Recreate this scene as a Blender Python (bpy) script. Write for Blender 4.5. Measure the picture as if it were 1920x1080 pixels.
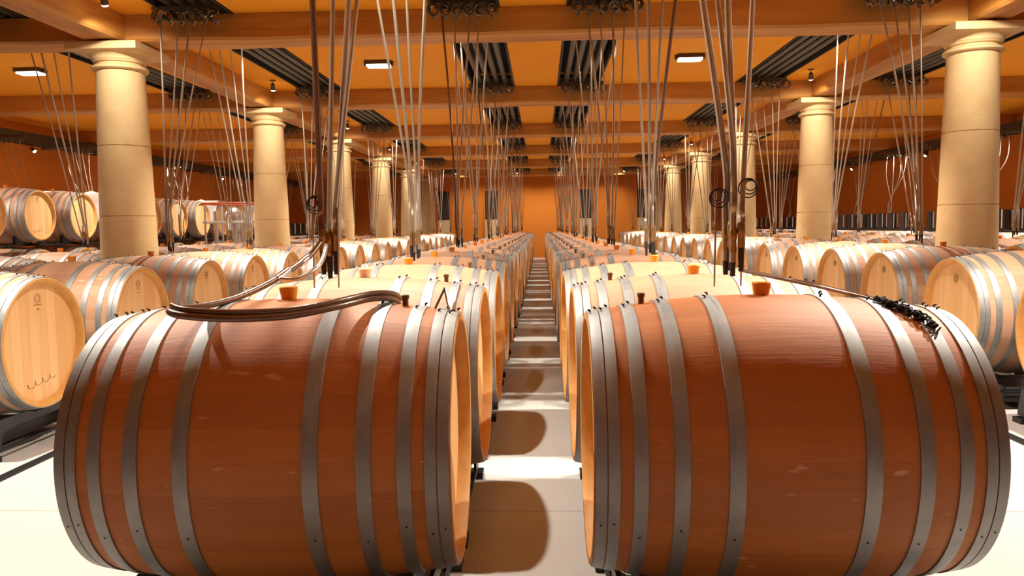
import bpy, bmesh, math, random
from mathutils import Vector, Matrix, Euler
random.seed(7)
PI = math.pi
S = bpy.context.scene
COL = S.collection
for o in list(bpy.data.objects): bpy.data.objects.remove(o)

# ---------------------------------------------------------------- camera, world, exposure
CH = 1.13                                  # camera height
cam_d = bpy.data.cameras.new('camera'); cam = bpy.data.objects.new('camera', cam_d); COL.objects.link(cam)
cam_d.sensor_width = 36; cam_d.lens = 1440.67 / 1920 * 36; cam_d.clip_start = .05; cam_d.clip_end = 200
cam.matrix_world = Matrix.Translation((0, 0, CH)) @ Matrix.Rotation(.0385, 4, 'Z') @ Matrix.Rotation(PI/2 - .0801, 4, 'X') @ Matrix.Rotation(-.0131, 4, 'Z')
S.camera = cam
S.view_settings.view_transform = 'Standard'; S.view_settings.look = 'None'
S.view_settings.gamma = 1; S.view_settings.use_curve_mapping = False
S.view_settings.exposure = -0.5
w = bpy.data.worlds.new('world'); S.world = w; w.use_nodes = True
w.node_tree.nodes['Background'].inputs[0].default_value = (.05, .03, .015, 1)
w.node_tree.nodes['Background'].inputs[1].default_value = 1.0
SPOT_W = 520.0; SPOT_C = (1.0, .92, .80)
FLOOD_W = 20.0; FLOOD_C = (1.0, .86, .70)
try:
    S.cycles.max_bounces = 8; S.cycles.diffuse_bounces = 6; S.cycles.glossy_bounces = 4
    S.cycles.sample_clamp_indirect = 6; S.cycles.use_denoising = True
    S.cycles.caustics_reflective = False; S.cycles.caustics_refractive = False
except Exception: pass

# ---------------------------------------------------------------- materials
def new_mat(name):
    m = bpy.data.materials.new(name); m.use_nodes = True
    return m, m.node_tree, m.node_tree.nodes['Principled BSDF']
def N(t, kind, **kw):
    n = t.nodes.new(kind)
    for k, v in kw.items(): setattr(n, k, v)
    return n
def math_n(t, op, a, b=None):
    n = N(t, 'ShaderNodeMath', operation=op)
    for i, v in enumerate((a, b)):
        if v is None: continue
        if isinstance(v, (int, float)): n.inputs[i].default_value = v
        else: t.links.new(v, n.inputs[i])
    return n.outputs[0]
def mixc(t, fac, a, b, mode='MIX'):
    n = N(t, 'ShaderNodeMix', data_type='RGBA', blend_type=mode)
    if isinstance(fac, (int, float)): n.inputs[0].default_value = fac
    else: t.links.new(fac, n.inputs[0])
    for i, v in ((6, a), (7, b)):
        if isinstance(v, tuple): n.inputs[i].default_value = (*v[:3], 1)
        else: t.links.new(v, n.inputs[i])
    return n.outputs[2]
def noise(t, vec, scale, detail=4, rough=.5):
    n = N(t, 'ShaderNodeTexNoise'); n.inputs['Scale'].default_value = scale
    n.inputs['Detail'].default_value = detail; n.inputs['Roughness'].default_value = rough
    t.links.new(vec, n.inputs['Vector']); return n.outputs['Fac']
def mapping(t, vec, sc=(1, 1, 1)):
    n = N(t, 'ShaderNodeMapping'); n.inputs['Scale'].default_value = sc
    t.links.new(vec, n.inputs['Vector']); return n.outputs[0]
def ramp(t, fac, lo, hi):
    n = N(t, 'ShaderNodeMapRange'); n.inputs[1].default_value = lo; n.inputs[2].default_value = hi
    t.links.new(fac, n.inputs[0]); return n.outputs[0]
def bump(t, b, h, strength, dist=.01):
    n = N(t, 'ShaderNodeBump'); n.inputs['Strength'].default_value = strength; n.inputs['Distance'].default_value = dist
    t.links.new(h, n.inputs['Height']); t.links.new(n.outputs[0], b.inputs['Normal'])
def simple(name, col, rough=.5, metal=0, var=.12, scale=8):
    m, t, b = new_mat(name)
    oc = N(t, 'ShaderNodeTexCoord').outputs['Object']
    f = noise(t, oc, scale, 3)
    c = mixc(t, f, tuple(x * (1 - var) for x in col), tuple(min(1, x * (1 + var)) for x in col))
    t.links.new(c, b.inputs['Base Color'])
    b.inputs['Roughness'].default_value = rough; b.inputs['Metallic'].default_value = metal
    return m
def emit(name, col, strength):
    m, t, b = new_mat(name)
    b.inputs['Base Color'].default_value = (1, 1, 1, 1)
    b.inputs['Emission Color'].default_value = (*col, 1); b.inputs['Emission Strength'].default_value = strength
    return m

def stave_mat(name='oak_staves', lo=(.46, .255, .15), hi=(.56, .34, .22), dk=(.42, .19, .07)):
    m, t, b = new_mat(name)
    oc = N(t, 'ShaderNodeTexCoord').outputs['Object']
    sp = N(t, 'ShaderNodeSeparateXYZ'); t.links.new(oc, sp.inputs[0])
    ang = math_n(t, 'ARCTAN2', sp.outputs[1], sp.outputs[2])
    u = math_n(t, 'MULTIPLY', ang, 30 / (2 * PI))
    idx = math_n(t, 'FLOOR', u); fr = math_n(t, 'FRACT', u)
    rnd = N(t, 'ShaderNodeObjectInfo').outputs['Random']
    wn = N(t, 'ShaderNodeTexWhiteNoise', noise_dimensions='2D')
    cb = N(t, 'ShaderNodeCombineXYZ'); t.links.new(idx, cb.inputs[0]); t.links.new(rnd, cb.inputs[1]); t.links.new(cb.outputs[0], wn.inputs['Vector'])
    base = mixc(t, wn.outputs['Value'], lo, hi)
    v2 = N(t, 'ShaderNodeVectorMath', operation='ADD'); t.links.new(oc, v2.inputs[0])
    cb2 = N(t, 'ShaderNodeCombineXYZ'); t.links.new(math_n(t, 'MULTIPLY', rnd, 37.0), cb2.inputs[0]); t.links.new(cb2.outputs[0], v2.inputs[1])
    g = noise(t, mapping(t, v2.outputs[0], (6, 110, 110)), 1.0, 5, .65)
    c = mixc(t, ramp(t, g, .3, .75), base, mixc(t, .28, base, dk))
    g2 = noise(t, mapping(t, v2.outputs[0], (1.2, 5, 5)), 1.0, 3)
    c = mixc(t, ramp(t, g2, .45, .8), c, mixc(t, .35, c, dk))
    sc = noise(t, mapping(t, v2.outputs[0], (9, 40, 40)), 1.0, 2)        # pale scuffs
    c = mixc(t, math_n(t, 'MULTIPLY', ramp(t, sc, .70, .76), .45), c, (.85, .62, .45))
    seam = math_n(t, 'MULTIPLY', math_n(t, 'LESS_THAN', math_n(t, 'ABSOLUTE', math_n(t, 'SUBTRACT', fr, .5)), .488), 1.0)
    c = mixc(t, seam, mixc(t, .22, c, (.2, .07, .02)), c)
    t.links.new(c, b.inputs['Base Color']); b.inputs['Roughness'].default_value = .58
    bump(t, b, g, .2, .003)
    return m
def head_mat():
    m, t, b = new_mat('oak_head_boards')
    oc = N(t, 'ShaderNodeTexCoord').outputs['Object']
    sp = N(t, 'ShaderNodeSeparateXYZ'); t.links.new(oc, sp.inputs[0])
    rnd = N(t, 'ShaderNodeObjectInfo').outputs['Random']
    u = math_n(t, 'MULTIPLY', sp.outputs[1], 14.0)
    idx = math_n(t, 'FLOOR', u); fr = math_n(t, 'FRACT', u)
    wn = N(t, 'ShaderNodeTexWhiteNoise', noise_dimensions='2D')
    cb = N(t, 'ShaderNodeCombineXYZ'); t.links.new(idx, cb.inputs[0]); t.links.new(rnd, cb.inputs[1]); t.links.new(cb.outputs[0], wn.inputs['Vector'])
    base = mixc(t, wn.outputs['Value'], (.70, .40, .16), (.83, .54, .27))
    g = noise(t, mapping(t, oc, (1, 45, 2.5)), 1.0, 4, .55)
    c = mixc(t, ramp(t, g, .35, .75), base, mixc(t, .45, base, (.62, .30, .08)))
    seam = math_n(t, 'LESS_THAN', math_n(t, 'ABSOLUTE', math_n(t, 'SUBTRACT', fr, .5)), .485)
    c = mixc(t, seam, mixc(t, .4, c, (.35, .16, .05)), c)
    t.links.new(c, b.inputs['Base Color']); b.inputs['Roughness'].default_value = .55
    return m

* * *

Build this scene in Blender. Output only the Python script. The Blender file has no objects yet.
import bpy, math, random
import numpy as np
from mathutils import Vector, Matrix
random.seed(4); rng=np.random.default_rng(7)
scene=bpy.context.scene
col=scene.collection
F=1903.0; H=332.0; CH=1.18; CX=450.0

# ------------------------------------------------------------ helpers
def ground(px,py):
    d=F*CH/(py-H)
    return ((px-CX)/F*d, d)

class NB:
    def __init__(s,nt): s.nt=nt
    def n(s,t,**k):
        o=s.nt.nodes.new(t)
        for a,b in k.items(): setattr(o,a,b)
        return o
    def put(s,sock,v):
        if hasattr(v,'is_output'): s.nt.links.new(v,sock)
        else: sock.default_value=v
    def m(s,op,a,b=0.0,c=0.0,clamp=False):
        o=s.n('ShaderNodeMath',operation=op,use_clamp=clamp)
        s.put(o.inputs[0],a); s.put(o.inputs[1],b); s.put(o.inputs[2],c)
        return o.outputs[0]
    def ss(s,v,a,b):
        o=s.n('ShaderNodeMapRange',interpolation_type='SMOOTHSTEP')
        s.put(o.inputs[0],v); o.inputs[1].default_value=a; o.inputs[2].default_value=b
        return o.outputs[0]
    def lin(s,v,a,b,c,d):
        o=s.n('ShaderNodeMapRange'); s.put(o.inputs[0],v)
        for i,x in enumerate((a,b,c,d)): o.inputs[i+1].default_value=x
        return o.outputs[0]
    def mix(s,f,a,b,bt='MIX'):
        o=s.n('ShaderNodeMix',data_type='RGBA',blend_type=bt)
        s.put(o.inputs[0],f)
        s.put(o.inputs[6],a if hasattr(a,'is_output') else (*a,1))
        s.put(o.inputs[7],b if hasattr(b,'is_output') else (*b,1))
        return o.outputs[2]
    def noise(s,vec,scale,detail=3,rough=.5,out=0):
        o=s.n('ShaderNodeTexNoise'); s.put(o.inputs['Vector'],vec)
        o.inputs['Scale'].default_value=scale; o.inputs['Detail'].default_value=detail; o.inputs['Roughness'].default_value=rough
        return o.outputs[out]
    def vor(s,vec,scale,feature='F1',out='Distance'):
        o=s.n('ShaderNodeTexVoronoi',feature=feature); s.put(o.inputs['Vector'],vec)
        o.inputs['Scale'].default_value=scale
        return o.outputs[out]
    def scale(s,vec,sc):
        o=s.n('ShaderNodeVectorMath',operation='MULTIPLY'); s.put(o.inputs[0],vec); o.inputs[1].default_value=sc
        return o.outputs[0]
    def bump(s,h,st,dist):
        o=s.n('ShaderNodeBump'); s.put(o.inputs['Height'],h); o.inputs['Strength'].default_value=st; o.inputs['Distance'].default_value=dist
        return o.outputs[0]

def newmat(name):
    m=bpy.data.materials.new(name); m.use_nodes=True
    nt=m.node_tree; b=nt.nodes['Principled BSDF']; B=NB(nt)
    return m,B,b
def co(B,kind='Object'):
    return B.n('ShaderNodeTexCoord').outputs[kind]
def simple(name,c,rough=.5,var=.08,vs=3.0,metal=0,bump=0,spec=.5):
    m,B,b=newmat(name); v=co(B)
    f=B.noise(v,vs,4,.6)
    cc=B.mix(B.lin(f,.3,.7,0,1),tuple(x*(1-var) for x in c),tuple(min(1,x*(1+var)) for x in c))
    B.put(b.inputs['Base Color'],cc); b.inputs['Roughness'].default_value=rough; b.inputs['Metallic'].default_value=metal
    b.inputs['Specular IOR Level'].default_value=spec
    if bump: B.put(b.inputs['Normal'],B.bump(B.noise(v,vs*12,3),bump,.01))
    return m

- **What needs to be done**
In the listing above, find the line with "Recreate this scene" and the line with "for o in list(bpy.data.objects): bpy.data.objects.remove(o)". Copy exactly those lines and all between them, minus the images.

- **Correct output**
Recreate this scene as a Blender Python (bpy) script. Write for Blender 4.5. Measure the picture as if it were 1920x1080 pixels.
import bpy, bmesh, math, random
from mathutils import Vector, Matrix, Euler
random.seed(7)
PI = math.pi
S = bpy.context.scene
COL = S.collection
for o in list(bpy.data.objects): bpy.data.objects.remove(o)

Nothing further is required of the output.